October 24, 2008-- Judge Robert Chambers, the presiding federal judge in a lawsuit seeking to block a Fola Coal Co. strip mining permit in Clay County, has refused to step down despite a potential conflict of interest.
In a filing two weeks ago, attorneys for Fola Coal asked Chambers to recuse himself from the case filed by several environmental groups, including the West Virginia Highlands Conservancy. Chambers’ past membership in the organization – dating back to the 1980s and early 1990s – was cited as the reason for the request. In their filing, Fola lawyers James Crockett and Allyn Turner alleged that U.S. District Judge Robert C. Chambers' prior involvement with the West Virginia Highlands Conservancy "creates an appearance of impropriety." But lawyers for the Conservancy maintained that Chambers ended his association with the group well before President Clinton appointed him to the bench in 1997, which clears him of any appearance of impropriety or need to recuse himself.
Chambers, who was a member of the Legislature from 1978 to 1996, declined to discuss the matter because the case is still pending in his court.

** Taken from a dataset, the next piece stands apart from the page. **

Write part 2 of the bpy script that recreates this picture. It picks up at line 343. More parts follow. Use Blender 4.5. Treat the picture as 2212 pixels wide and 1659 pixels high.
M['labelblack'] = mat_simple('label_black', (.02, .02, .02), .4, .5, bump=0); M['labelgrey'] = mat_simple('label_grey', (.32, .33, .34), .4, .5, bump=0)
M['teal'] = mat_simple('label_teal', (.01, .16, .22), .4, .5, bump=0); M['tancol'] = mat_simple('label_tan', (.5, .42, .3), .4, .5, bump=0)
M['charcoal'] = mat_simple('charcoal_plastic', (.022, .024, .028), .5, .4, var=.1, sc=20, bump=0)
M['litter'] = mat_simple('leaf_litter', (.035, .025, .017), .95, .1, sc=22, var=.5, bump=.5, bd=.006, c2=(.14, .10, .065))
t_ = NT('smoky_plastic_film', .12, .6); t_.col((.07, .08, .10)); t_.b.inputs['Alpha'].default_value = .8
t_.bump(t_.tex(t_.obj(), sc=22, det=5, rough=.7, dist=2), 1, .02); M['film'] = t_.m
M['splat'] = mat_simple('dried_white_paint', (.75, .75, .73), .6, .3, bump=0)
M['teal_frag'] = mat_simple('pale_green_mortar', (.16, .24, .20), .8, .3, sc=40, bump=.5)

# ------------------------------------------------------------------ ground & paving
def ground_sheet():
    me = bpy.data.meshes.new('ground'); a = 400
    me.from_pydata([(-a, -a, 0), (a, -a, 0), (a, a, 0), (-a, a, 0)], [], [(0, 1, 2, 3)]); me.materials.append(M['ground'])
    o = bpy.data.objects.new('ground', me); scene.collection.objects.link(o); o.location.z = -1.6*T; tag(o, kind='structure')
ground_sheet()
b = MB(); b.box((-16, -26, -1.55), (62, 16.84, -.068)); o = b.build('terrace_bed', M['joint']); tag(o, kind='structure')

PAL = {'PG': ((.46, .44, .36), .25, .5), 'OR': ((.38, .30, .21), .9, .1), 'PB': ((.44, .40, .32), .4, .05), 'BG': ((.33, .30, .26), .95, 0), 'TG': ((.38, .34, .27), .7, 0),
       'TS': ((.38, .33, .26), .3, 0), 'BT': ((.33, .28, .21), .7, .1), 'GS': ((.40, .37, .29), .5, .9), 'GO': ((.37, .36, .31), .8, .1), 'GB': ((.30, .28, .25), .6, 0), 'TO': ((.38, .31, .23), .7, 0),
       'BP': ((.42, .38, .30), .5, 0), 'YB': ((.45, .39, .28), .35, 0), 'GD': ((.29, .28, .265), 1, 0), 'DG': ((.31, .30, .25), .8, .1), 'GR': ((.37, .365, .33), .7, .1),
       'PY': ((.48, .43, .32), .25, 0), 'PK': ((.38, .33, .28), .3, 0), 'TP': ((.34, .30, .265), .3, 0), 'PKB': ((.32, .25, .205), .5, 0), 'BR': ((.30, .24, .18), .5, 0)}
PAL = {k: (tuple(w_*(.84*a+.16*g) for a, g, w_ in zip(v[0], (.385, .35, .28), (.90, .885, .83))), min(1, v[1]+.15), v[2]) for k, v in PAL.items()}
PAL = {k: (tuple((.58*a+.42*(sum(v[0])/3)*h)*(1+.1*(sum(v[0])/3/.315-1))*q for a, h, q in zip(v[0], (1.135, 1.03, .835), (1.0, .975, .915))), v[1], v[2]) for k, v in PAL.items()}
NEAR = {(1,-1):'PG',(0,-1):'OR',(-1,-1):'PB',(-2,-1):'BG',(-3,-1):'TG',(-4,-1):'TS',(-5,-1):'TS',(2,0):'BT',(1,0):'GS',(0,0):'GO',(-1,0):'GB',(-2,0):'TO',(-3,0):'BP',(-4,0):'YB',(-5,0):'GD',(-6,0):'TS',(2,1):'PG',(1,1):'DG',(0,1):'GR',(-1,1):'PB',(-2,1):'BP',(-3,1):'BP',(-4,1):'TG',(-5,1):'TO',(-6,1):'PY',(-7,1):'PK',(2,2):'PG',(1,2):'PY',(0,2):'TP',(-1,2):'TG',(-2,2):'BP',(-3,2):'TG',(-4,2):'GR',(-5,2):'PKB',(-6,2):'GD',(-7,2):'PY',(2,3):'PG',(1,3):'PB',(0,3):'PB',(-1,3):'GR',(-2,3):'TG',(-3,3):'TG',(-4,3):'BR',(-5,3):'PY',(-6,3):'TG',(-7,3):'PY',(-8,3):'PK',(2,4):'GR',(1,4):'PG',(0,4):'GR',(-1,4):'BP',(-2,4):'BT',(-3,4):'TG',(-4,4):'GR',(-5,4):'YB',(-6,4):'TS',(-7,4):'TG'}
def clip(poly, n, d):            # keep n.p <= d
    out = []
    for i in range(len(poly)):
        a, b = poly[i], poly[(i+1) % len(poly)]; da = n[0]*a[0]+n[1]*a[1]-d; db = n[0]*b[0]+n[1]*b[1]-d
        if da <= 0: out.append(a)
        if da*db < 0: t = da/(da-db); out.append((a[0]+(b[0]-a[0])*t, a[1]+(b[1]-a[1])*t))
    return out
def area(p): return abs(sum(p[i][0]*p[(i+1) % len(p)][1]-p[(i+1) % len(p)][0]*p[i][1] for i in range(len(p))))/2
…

He did issue a written order Wednesday clarifying his involvement with the Conservancy. "To the best of my recollection, sometime in or around the mid-1980s I began receiving a periodic newsletter published by the Highlands Conservancy," Chambers wrote. "I believe that for some period during my legislative tenure I may have made the minimum financial contribution necessary to be a member and continue to receive the newsletter. I did not participate in the organization's meetings or other activities." The judge wrote that during his decade as House of Delegates speaker, he may have participated in a panel discussion or event sponsored by the event. He ended his membership before he left the Legislature, and has not been involved with the group at all since, he wrote. Conservancy lawyers said they had checked the organization's membership records, and there is no evidence Chambers was a member or gave the group money since 1994.